PROBLEM REQUIREMENTS: Quote every line of the data below as it stands, omitting pictures.
───── COLLECTED DATA
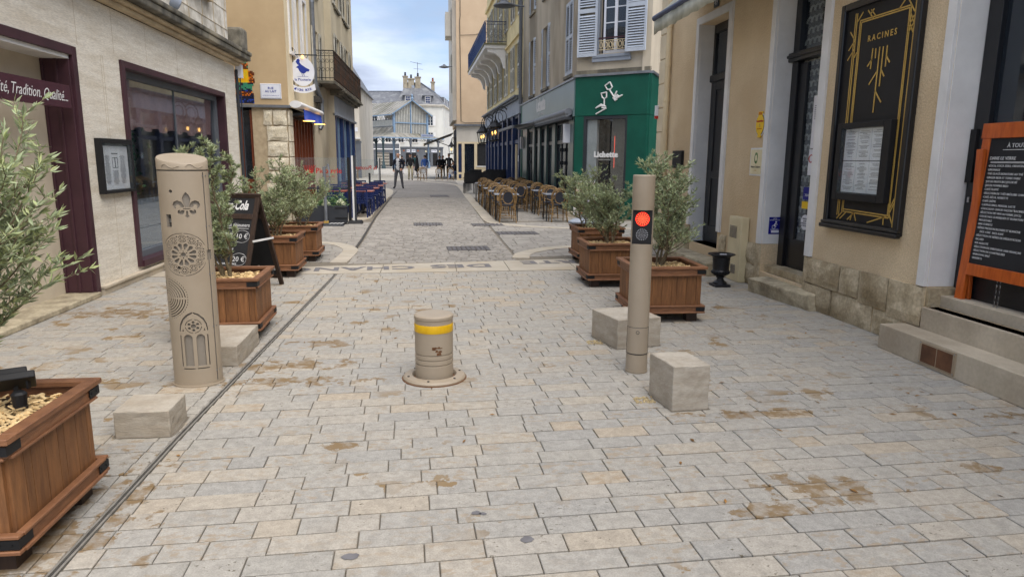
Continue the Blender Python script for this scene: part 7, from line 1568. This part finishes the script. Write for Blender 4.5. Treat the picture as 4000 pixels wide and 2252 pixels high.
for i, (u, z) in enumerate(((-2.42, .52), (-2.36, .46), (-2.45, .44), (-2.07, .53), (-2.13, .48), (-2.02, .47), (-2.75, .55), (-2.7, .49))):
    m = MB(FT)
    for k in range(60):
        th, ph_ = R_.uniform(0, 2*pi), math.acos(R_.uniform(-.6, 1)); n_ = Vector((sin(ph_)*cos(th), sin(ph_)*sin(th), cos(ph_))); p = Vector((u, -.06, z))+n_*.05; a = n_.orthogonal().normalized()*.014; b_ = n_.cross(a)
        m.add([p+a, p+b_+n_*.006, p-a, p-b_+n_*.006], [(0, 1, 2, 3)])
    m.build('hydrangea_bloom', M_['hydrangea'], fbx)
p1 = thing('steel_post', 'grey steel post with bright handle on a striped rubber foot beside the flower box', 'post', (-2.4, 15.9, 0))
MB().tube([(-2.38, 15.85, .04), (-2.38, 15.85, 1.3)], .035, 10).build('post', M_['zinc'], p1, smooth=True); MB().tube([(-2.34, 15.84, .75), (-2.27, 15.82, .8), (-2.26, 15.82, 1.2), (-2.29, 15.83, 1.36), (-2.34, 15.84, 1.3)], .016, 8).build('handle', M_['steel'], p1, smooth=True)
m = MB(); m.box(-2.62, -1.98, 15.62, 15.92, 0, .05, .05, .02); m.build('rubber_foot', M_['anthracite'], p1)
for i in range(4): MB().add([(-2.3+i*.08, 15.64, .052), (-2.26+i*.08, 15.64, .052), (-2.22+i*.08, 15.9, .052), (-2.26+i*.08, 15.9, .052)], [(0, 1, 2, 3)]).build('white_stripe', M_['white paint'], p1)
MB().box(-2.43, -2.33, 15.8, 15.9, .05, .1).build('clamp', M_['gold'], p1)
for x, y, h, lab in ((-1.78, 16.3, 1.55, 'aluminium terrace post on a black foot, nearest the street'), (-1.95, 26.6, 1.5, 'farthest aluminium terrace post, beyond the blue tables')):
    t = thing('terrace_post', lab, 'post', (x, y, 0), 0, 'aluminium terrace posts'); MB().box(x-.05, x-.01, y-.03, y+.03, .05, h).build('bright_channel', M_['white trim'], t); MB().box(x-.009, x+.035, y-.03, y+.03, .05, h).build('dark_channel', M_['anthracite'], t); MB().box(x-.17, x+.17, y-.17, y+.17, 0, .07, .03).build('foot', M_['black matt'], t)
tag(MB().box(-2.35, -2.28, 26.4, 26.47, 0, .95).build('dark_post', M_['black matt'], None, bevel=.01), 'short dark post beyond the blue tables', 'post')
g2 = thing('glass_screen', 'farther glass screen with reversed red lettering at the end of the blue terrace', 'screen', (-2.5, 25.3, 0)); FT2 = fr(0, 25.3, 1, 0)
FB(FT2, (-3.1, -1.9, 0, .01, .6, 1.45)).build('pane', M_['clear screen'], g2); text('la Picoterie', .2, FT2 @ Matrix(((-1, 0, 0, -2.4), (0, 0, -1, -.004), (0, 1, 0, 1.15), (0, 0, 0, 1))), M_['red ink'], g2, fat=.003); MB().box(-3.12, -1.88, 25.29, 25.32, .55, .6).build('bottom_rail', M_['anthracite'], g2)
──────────
EXERCISE OUTPUT:
Continue the Blender Python script for this scene: part 7, from line 1568. This part finishes the script. Write for Blender 4.5. Treat the picture as 4000 pixels wide and 2252 pixels high.
for i, (u, z) in enumerate(((-2.42, .52), (-2.36, .46), (-2.45, .44), (-2.07, .53), (-2.13, .48), (-2.02, .47), (-2.75, .55), (-2.7, .49))):
    m = MB(FT)
    for k in range(60):
        th, ph_ = R_.uniform(0, 2*pi), math.acos(R_.uniform(-.6, 1)); n_ = Vector((sin(ph_)*cos(th), sin(ph_)*sin(th), cos(ph_))); p = Vector((u, -.06, z))+n_*.05; a = n_.orthogonal().normalized()*.014; b_ = n_.cross(a)
        m.add([p+a, p+b_+n_*.006, p-a, p-b_+n_*.006], [(0, 1, 2, 3)])
    m.build('hydrangea_bloom', M_['hydrangea'], fbx)
p1 = thing('steel_post', 'grey steel post with bright handle on a striped rubber foot beside the flower box', 'post', (-2.4, 15.9, 0))
MB().tube([(-2.38, 15.85, .04), (-2.38, 15.85, 1.3)], .035, 10).build('post', M_['zinc'], p1, smooth=True); MB().tube([(-2.34, 15.84, .75), (-2.27, 15.82, .8), (-2.26, 15.82, 1.2), (-2.29, 15.83, 1.36), (-2.34, 15.84, 1.3)], .016, 8).build('handle', M_['steel'], p1, smooth=True)
m = MB(); m.box(-2.62, -1.98, 15.62, 15.92, 0, .05, .05, .02); m.build('rubber_foot', M_['anthracite'], p1)
for i in range(4): MB().add([(-2.3+i*.08, 15.64, .052), (-2.26+i*.08, 15.64, .052), (-2.22+i*.08, 15.9, .052), (-2.26+i*.08, 15.9, .052)], [(0, 1, 2, 3)]).build('white_stripe', M_['white paint'], p1)
MB().box(-2.43, -2.33, 15.8, 15.9, .05, .1).build('clamp', M_['gold'], p1)
for x, y, h, lab in ((-1.78, 16.3, 1.55, 'aluminium terrace post on a black foot, nearest the street'), (-1.95, 26.6, 1.5, 'farthest aluminium terrace post, beyond the blue tables')):
    t = thing('terrace_post', lab, 'post', (x, y, 0), 0, 'aluminium terrace posts'); MB().box(x-.05, x-.01, y-.03, y+.03, .05, h).build('bright_channel', M_['white trim'], t); MB().box(x-.009, x+.035, y-.03, y+.03, .05, h).build('dark_channel', M_['anthracite'], t); MB().box(x-.17, x+.17, y-.17, y+.17, 0, .07, .03).build('foot', M_['black matt'], t)
tag(MB().box(-2.35, -2.28, 26.4, 26.47, 0, .95).build('dark_post', M_['black matt'], None, bevel=.01), 'short dark post beyond the blue tables', 'post')
g2 = thing('glass_screen', 'farther glass screen with reversed red lettering at the end of the blue terrace', 'screen', (-2.5, 25.3, 0)); FT2 = fr(0, 25.3, 1, 0)
FB(FT2, (-3.1, -1.9, 0, .01, .6, 1.45)).build('pane', M_['clear screen'], g2); text('la Picoterie', .2, FT2 @ Matrix(((-1, 0, 0, -2.4), (0, 0, -1, -.004), (0, 1, 0, 1.15), (0, 0, 0, 1))), M_['red ink'], g2, fat=.003); MB().box(-3.12, -1.88, 25.29, 25.32, .55, .6).build('bottom_rail', M_['anthracite'], g2)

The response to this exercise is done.